Monday, July 29, 2013

Ya gotta have FRIENDS!

I found romance through my hobbies and many friends too. I used to go to science fiction conventions. After closing my business I have tons of time, though my funds are desperately depleted.

So now I'm on a quest for friendship. I'm golden with Internet buddies around the globe and though I know a few people here locally, I want more. When I posted this on my Facebook my friend Nancy said she hopes I find my tribe. That's it, I want a tribe.

For most non native American's their first tribe comes from their family of origin. Sorry sister and nieces who might read this, but the only one in my family I had anything in common with was my bad. He passed away not long ago. I hope to someday be as ornery and cantankerous as he was.

In the late 90's, when I still talked to my mother, I saw the way she was around people and I felt so sorry for her. She couldn't find much nice to say about anyone. Everyone let her down. When someone lets me down, I move away and have less contact. Not mom, she went back for more. She begged them to be reliable in a constant game of "prove to me the world is filled with assholes." Then she'd whine about it.

In 2000 I went to visit dad on Christmas day. We met at a northern Nevada lodge of a friend of his. We hadn't seen each other in a good 20 years. The lodge filled up with about 30 folks from around the area. Some of the women came over to find out who I was. My husband, Murry, said he could see the information ripple around the room. "Who's that with Gene?" "That's his daughter." Pointing and head nodding.

These people liked my dad and he was friendly toward them. He still had his own idea of a lot of things, but he got along. This struck a stark contrast in my mind. Of course I wanted to be around him more. He had his complaints, sure, and he had his pleasures. That's what I want. A multifaceted grouch.

Okay, we can do without gripe as our main focus! Here's what I want in a friend. Lets start with an open mind. I'd love to be around people who can consider, not necessarily settle on, all sides of a discussion. I think it's great to have standards and positions on topics. But I insist that people I am around at least think about what it might be like in someone else's shoes.

My tribe must be diverse. I love learning about new and interesting cultures. I don't care what god you pray to so long as you have that open mind I talked about. I am not changing my mind on atheism. I love to learn about different professions, hobbies and thoughts too.

I insist my tribe members embrace imperfection. We all need something to aspire to and I admire great beauty. I feel expecting nothing LESS than exactness limits appreciation of the here and now. I make glorious life altering mistakes. Sometimes they turn out to be the best thing that ever happened. You never know where a lesson leads to more amazing experiences.

It'd be keen if someone had a little free time, a drivers license and car and an interest in local roaming. Mingus Park is a nice easy walk, so is a trip around the mall. I know there's a support group for blind people in the area. They used to meet at Baycrest Village.

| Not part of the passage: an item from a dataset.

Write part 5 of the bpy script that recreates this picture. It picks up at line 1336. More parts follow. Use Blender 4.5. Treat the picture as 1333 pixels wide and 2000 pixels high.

I want to laugh to the point I may need adult diapers! My most treasured experiences happened around food. Since I'm being careful about what I eat, I'd like it to be healthy.

I want to try something new. Something I have never even considered. So long as it is kind to others and involves very little physical pain to me. Getting matching tattoos is out!

Do you have friend hunting thoughts? Where did you meet your besties? What did you do that made your funny bone ache??

1 comment:

  1. Yes, I have friend hunting thoughts! I found my tribe by stepping out of my comfort zone to participate in a workshop that turned out to be something totally different than I had expected. In the workshop, I put my name on a phone list...something that I wouldn't normally do...and a woman who became one of my best friends ever called me a few days later.

    Another bestie, I met at the place my husband worked. I pursued her! She lived across the street from our apartment and I hung out with her every chance I had. I was so surprised when she welcomed my company. One day she brought along another woman she had met and the three of us formed a bond. We went camping and hiking together, spent days at the beach, went out to dinner dressed in outrageous outfits. The best thing was, we felt ourselves to be equals...the 3 of us liked and respected each other equally. And we laughed. At everything. We had a way of turning things on end and looking at it in new ways. Priceless!! But if one of us needed to cry, that was OK too. We made space for whatever was needed.

    Nowadays I spend a lot of my time alone, and I'm happy with that. I do think about finding friends again, but I guess I'm biding my time. Life is a lot different at 67 than 33 and I don't have the same energy. I'm being very careful about what I wish for, as I have tended to bite off more than I want to chew. I definitely need friends who would energize rather than deplete me. We'll find each other or we won't and it's all good.

    Thanks, Done, for making this a place where I can speak what's real.